Marabout 3.0

Marabout, photographies et sculptures
Dakar, Bamako, Douala, Abudja 2017-2020

Marabout trois point zéro Par LAMYNE M
D’origine Peul comme l’est le terme gris-gris, ayant fréquenté l’école coranique et les rites traditionnels, je connais depuis l’enfance le syncrétisme magico- religieux et ces objets qui puisent leur origine et leur efficacité sociale dans la volonté universelle des humains à influencer leur destin. Les religions monothéistes interdisent et punissent les faiseurs et utilisateurs de « gris-gris », «amulettes », « talismans », « fétiches », ce que l’islam nomme Chirq (pratique occulte et sorcellerie). Mais cela n’empêchent pas la persistance et l’omniprésence de leurs usages par les musulmans, les chrétiens et les juifs, dans des contextes et pour des motifs très contemporains : conflits matrimoniaux, match de foot, examens scolaires, élections politiques, périples migratoires…

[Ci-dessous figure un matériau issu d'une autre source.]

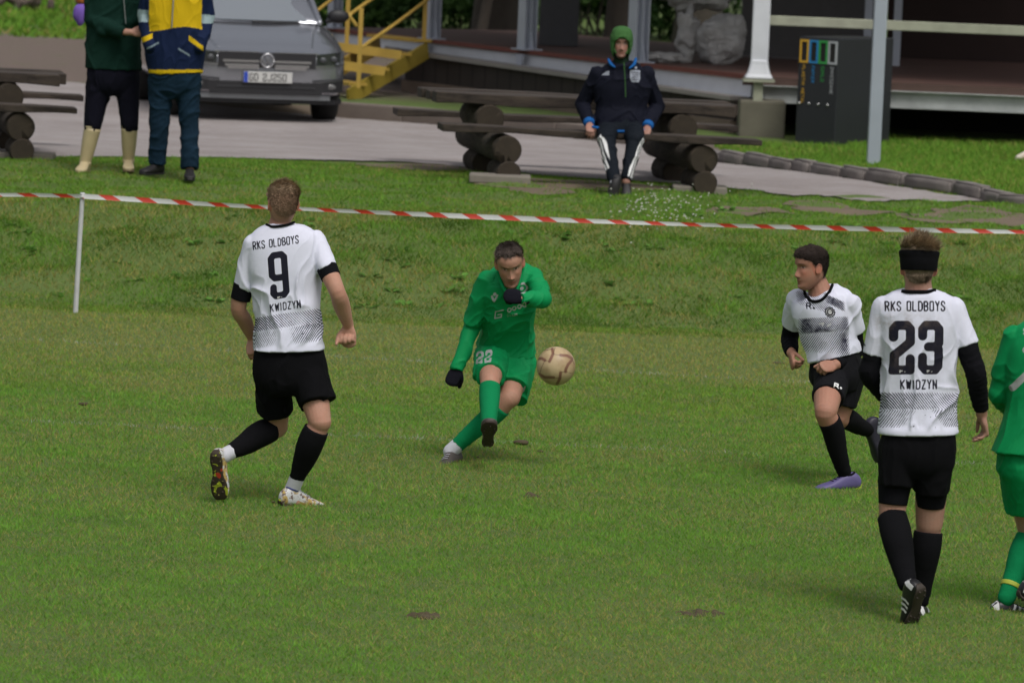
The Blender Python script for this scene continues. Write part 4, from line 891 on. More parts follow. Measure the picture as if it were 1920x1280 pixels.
# ------------------------------------------------------------------ kicker 22
def green_mats():
    g = (.003, .25, .075)
    return printed('green_jersey', g, (.62, .64, .62), .62), fabric('green_cloth', g, .7, .35, .1), fabric('green_sock', (.004, .20, .07), .9, .4, .2)
def kicker():
    s = Person(30.5, 'player in green kit with black gloves leaning forward and kicking the ball', skin=(.42, .235, .165), voxel=.0038); s.beard = .45; s.brow = (.05, .03, .02); p = s.p
    s.head(p(956, 497, -.35), (.08, -.885, -.46), (-.11, -.45, .89), .99)
    s.limb([p(956, 510, -.32), p(957, 525, -.27), p(957, 545, -.2)], [.052, .057, .07])
    TR = [(930, 520, 984, 510, .07, -.2), (912, 530, 1000, 518, .10, -.2), (908, 555, 1004, 545, .11, -.17), (908, 590, 1000, 585, .11, -.1), (906, 625, 996, 625, .11, -.04), (902, 660, 998, 664, .115, 0), (905, 690, 990, 695, .11, 0)]
    s.parts.append(s.torso(TR, -.014))
    shL = p(912, 532, -.2); elL = s.j(shL, 884, 615, .29, 1); wrL = s.j(elL, 858, 690, .25, -1); s.limb([shL, shL * .5 + elL * .5, elL, elL * .6 + wrL * .4, wrL], [.048, .040, .035, .034, .026])
    shR = p(1000, 522, -.2); elR = p(1017, 560, -.42); wrR = p(981, 560, -.50); s.limb([shR, shR * .5 + elR * .5, elR, elR * .6 + wrR * .4, wrR], [.048, .040, .035, .034, .026])
    hL = dict(curl=(1.2, 1.1, .8), thumb=(.5, .8)); s.hand(wrL, p(848, 712, wrL[1] - s.D - .02) - wrL, (.2, 1, 0), 1, sc=.95, **hL)
    hR = dict(curl=(.9, .9, .7), thumb=(.5, .8)); s.hand(wrR, p(948, 553, -.50) - wrR, (-.1, .9, -.4), -1, sc=.98, **hR)
    hipL = p(926, 664, 0); knL = p(919, 712, -.37); anL = p(916, 803, -.66)
    hipR = p(972, 670, .03); knR = p(956, 746, -.29); anR = p(848, 843, -.27)
    s.leg(hipL, knL, anL, (0, -.6, .8), (.085, .076, .058, .055, .036)); s.leg(hipR, knR, anR, (-.3, -.9, .3), (.085, .076, .058, .055, .036))
    s.limb([anL, p(918, 800, -.70)], [.03, .03]); s.limb([anR, p(842, 856, -.30)], [.03, .026])
    s.hl = (.096, .096, .070, .02, .03, -.008, -.05, -.062); s.scalp = (.12, .085, .07); s.finish((*p(880, 870, -.25)[:2], 0))
    hair(s, (.060, .046, .040), .011, .002, hl=(.094, .096, .070, .026, .03, -.008, -.05, -.062), strand=.014, ns=4200, comb=(-.2, .9, .1), tip=(.13, .10, .085), seed=6, rough=.003, grow_front=.002, lift=.05, fade=.55)
    J, C_, SK = green_mats()
    fr = Frame2(s, (955, 585), (95, -10), (4, -95))
    SR = [(932, 511, 982, 500, .075, -.235), (918, 516, 998, 505, .09, -.22), (905, 526, 1009, 514, .11, -.20), (901, 548, 1010, 538, .125, -.18), (903, 580, 1006, 572, .125, -.13), (902, 612, 1002, 608, .128, -.06), (897, 635, 1003, 640, .135, -.01), (892, 646, 1007, 663, .142, .01)]
    parts = [s.torso(SR, 0, n=48), s.cover(shL, elL, -.08, .9, .062, .056), s.cover(elL, wrL, -.03, 1.06, .054, .038, end=False), s.cover(shR, elR, -.08, 1.0, .062, .054, end=True), s.cover(elR, wrR, -.0, 1.16, .053, .039)]
    def at(V, N):
        uv = fr.uv(V); u, v = uv.T; fc = N @ -Fd > .1; ink = np.full(len(V), -1.)
        seg = [((-.105, .098), (-.090, .068)), ((-.090, .068), (-.074, .100)), ((-.090, .108), (-.0895, .109))]; ink = np.maximum(ink, sdf(uv, seg, .0055))
        dot = .010 - np.hypot(u + .0895, v - .108); ink = np.maximum(ink, dot)
        logo = [((-.035, .012), (-.08, .008)), ((-.08, .008), (-.082, -.028)), ((-.082, -.028), (-.045, -.026)), ((-.045, -.026), (-.045, -.010)), ((-.045, -.010), (-.066, -.012))]; ink = np.maximum(ink, sdf(uv, logo, .0032))
        for c in ((.0, .008), (.028, .014), (.058, .022), (.085, .03)): ink = np.maximum(ink, .003 - np.abs(np.hypot(u - c[0], v - c[1]) - .010))
        sg, _ = glyphs('CLUB', -.012, -.026, .011, .012, .005); ink = np.maximum(ink, sdf(uv, sg, .0012))
        sg, _ = glyphs('U', 0, 0, 1, 1, 0)
        crest = .0035 - np.abs(np.hypot(u - .068, v - .125) - .026); ink = np.maximum(ink, crest); i2 = np.maximum(.0, 0) * u - 1
        ink = np.maximum(ink, .011 - np.hypot(u - .068, v - .125))
        return {'ink': np.where(fc, ink, -1), 'ink2': i2, 'pat': np.stack([u, v, v * 0], 1), 'w1': u * 0, 'w2': u * 0, 'mud': u * 0}
    garment(s, 'shirt', parts, .0048, J, 8, .012, 6.0, (.75, -.2, .6), .3, 21, attrs=at, detail=.45)
    shell(s, 'shirt_collar', [p(934, 511, -.30), p(944, 540, -.345), p(957, 551, -.35), p(970, 540, -.345), p(980, 503, -.30)], [.011] * 5, C_)
    hem = [(903, 640, 998, 650, .115, .0), (896, 658, 1001, 668, .13, .0), (893, 680, 1000, 690, .125, 0), (905, 705, 990, 712, .10, 0)]
    parts = [s.torso(hem, 0, n=44), s.cover(hipL, knL, 0, .84, (.10, .10), (.086, .086)), s.cover(hipR, knR, 0, .80, (.10, .10), (.098, .095))]
    parts.append(s.cover(p(990, 680, 0), p(974, 752, -.2), 0, 1, .055, .05))
    parts.append(s.cover(p(903, 660, -.05), p(897, 708, -.26), 0, 1, .04, .035))
    f2 = Frame2(s, (910, 668), (30, -5), (4, -30))
    def at2(V, N):
        uv = f2.uv(V); u, v = uv.T; fc = (N @ -Fd > .05) & (V[:, 1] < s.D - .02); sg, _ = glyphs('22', -.046, -.030, .030, .056, .020); ink = sdf(uv, sg, .0058)
        lg = Frame2(s, (981, 730), (10, -4), (0, -10)).uv(V); ink = np.maximum(ink, sdf(lg, [((-.008, .012), (0, -.01)), ((0, -.01), (.010, .012))], .005))
        return {'ink': np.where(fc, ink, -1), 'ink2': u * 0 - 1, 'pat': np.stack([u, v, v * 0], 1), 'w1': u * 0, 'w2': u * 0, 'mud': u * 0}
    garment(s, 'shorts', parts, .0055, J, 8, .008, 7, (.3, -.3, .9), .3, 15, attrs=at2)
    q, rr = s.legpts(knL, anL, (0, -.6, .8), .12, .97, lambda t: np.interp(t, [.1, .35, .6, 1], [.060, .060, .052, .042])); shell(s, 'sock', q, rr, SK, round_ends=(False, True))
    q, rr = s.legpts(knR, anR, (-.3, -.9, .3), .16, .90, lambda t: np.interp(t, [.1, .35, .6, 1], [.062, .062, .052, .040])); shell(s, 'sock', q, rr, SK, round_ends=(False, True))
    q, rr = s.legpts(knR, anR, (-.3, -.9, .3), .90, 1.03, lambda t: .0425); shell(s, 'ankle_sock', q, rr, whitesock)
    glove = fabric('black_glove', (.008, .008, .013), .9, .4, .1)
    for a, d, pn, sd_, h, sc in ((wrL, p(848, 712, wrL[1] - s.D - .02) - wrL, (.2, 1, 0), 1, hL, .95), (wrR, p(948, 553, -.50) - wrR, (-.1, .9, -.4), -1, hR, .98)):
        V, N, F = remesh(s.hand_geo(a, d, pn, sd_, grow=.0038, sc=sc, **h), .0035, 3); mk('glove', V, F, glove, s.o)
    br = simple('worn_brown_boot', (.06, .05, .045), .55, var=.35, scale=25); tan = simple('boot_tan', (.45, .37, .22), .6)
    dk = simple('dark_worn_sole', (.04, .026, .02), .75, var=.6, scale=40)
    boot(s, anL, (.06, -.80, .60), (.0, .6, .8), br, dk, collar=SK)
    boot(s, p(846, 849, -.28), (-.42, -.85, -.12), (-.35, -.05, .93), br, tan, lace=whitesock)
    return s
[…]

Le voyageur émigrant et ses gris- gris
Ainsi, du jour de son départ à l’arrivée, le voyageur émigrant a, pour seul bagage, son baluchon et ses gris- gris. Si le passeur est celui qui permet le passage d’un pays à un autre, on ignore qu’à la source de ce chemin de croix se trouve souvent un homme de pouvoir : le marabout. Le choix de partir pour un avenir meilleur n’appartient pas toujours à celui qui fait l’expérience de l’immigration.
Nombreuses sont les familles qui consultent un marabout et s’en remettent à ses paroles pour persuader un enfant, un jeune adulte ou un parent de tenter l’aventure. A la fois prêtre musulman, commerçant, lettré ou maître d’école, les marabouts sont des personnages importants et respectés, dont l’autorité est basée sur la connaissance du Coran. Le pouvoir du gri-gri, directement lié au pouvoir du marabout qui le fabrique et qui est le seul à en connaître le secret,convainc et rassure les prétendants au voyage. Les gris-gris deviennent des symboles de protection pour le voyage migratoire.

Gris -gris détournés, gris-gris réinventés
Lors de mes nombreux voyages en Afrique, j’ai commencé à collectionner, puis fait confectionner de nombreux grisgris que je souhaiterais aujourd’hui exposer dans un Musée une Biennale,une une galerie . Réalisés à Bamako, Dakar, Niamey, Ndjamena, Lagos, Akra, Lomé, Yaounde, etc.. par des artisans spécialisés dans la production d’amulettes, ces gris-gris sont fabriqués à partir de squelettes d’animaux, becs, pattes, cornes, queues ou sabots, avec des peaux, bois et des cuirs. Une collection d’une vingtaine de pièces concerne principalement la réussite migratoire. Chaque pièce, unique, est confectionnée en fonction d’un besoin : un gris- gris pour ne pas dépenser tout son argent pendant le voyage, un gris- gris pour obtenir rapidement des papiers, un autre pour une intégration rapide, une réussite sociale,
une assurance tout risque, ou encore contre le contrôle au faciès.

Il y a aussi le gris- gris collectif contre Frontex – minimum 60 personnes – ou pour détourner les missiles tomahawk. Dans certains pays, je me suis présenté comme candidat à l’émigration pour obtenir des gris-gris, dans d’autres, la forme des gris-gris résulte de la rencontre entre les modes de fabrication locales et mon regard d’artiste. Les ingrédients du charme sont secrets
alors que le principe de l’oeuvre est d’être visible. Mes amulettes sont dès lors la rencontre entre ces efficacités a priori contradictoires. Par exemple, je demande au marabout de ne pas broyer la patte d’aigle utilisée dans la fabrication d’un gris- gris, ce qui modifie sa forme et sa dimension. Les intentions portées par les amulettes sont issues de ma propre expérience migratoire et de mes rencontres avec tous les voyageurs, migrants ou immigrés, qui confient à ces charmes la faculté de travailler à changer
leurs destins. Réalisée à Dakar lors de la biennale 2016, ma dernière série a été fabriquée par des artisans Haoussa nigériens, avec le concours du marabout « officiel » des lutteurs. Si la composition de ces objets doit rester secrète tout comme le nom des artisans et marabouts qui m’ont aidé à les réaliser, Marabout 3.0 se veut un pont entre deux efficacités : celle de la magie et celle de la création.